Il est un paradoxe bien français : notre attachement à l’égalité des chances est massif, mais notre système fiscal continue de préserver des mécanismes qui la contredisent frontalement. L’héritage en est l’un des plus emblématiques. La fortune héritée représente 60 % du patrimoine français (contre 35 % dans les années 1970), selon le Conseil d’analyse économique, et l’écart se creuse toujours plus avec la richesse issue du travail, plus fortement d’ailleurs que dans les autres pays européens.
Le sujet est tabou puisque l’écrasante majorité des Français s’oppose à la taxation des successions, alors qu’elle n’est que de 6 % en moyenne (comme le rappelle [le spécialiste en stratégie sociale] Antoine Foucher). Il est pourtant central dans le débat sur la justice intergénérationnelle et la soutenabilité de nos choix collectifs.
Ces dernières années, la puissance publique a souvent favorisé les retraités au détriment des jeunes actifs. C’est un choix politique et une réalité budgétaire : l’indexation des pensions sur l’inflation a représenté un surcoût de plus de 14 milliards d’euros en 2024. C’est aussi un choix de société et une réalité économique : près de la moitié de l’augmentation de la dette publique est liée au financement des retraites. Dans le même temps, les dispositifs en faveur de l’insertion des jeunes ou de l’accession à la propriété ont été réduits.
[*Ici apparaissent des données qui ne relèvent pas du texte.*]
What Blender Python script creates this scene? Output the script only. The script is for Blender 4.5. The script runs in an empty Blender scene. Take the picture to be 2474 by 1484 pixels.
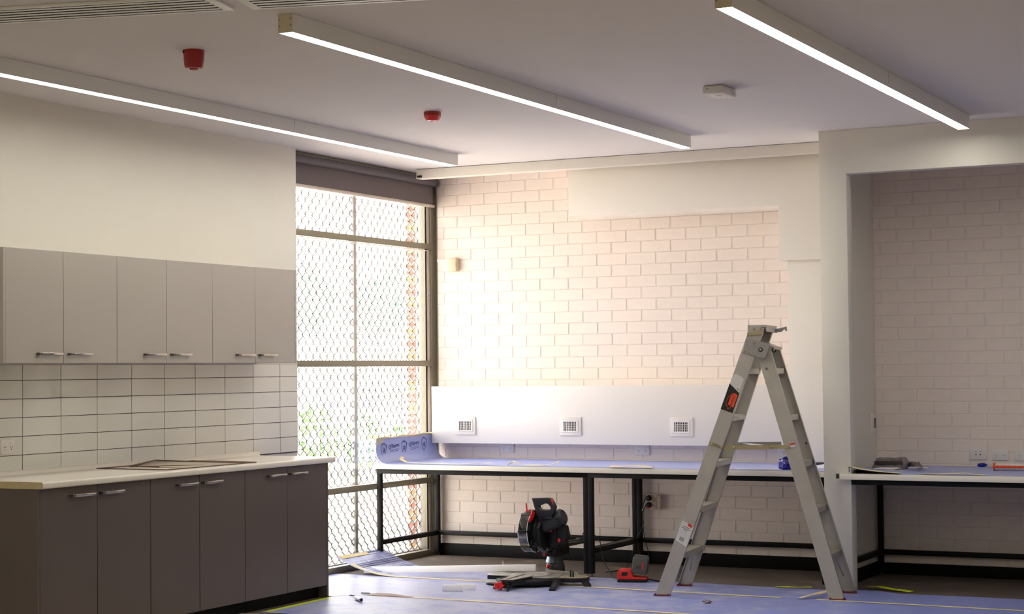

Ce déséquilibre, qui nous est légué, affaiblit notre pacte social.
Si l’on peut penser que léguer un patrimoine privé à nos enfants permet d’y palier pour soutenir notre jeunesse, la réalité est toute autre : les Français héritent en moyenne à 52 ans, et seule la moitié d’entre eux ont effectivement touché un héritage ou une donation au cours de leur vie, souvent de moins de 40 000 euros, selon l’Insee. Ceux qui bénéficient des successions les plus importantes sont par ailleurs le plus souvent dotés d’un capital économique, social et culturel conséquent à leur naissance.